> [DATA SECTION]:
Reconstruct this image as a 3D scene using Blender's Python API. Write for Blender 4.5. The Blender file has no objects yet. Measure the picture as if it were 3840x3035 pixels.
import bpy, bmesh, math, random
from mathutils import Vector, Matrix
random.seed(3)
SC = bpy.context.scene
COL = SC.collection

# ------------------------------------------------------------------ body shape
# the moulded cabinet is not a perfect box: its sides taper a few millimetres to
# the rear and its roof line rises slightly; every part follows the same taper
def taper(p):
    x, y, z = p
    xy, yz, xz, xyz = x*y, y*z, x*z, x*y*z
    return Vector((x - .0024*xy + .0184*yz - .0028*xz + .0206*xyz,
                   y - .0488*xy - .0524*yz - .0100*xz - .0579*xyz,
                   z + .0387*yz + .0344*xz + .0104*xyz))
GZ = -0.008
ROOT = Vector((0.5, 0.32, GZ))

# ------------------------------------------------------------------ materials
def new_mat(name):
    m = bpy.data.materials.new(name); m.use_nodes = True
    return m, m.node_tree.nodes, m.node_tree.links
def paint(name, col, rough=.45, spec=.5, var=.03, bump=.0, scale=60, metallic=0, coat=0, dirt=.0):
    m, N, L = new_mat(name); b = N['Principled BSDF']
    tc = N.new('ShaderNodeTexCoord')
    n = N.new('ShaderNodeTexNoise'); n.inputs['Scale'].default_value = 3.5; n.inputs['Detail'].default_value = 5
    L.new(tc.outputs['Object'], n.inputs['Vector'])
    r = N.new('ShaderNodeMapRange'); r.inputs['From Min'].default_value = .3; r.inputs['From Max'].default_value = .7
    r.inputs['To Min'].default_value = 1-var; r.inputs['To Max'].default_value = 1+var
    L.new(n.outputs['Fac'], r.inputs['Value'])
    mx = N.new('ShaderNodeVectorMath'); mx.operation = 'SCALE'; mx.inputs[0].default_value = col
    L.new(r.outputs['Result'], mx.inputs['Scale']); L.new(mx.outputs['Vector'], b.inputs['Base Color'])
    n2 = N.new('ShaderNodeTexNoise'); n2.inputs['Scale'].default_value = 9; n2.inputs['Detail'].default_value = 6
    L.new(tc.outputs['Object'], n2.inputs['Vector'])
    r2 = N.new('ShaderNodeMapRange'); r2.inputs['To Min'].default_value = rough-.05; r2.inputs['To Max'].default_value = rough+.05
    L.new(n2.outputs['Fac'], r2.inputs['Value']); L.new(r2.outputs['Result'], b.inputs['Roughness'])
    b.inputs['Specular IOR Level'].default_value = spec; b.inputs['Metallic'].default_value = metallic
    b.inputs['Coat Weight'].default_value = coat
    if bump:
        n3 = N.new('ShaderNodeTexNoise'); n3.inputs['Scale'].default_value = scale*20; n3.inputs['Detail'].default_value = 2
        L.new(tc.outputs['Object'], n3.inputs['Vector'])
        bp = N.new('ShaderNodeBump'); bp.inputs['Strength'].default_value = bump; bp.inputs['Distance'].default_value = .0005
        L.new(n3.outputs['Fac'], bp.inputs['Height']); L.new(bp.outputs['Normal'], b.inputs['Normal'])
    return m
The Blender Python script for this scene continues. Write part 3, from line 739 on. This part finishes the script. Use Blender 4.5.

> [WHAT IS BEING ASKED]: Find the word "Python" in the material, then list each line that holds it.

> [RESULT BELOW]:
Reconstruct this image as a 3D scene using Blender's Python API. Write for Blender 4.5. The Blender file has no objects yet. Measure the picture as if it were 3840x3035 pixels.
The Blender Python script for this scene continues. Write part 3, from line 739 on. This part finishes the script. Use Blender 4.5.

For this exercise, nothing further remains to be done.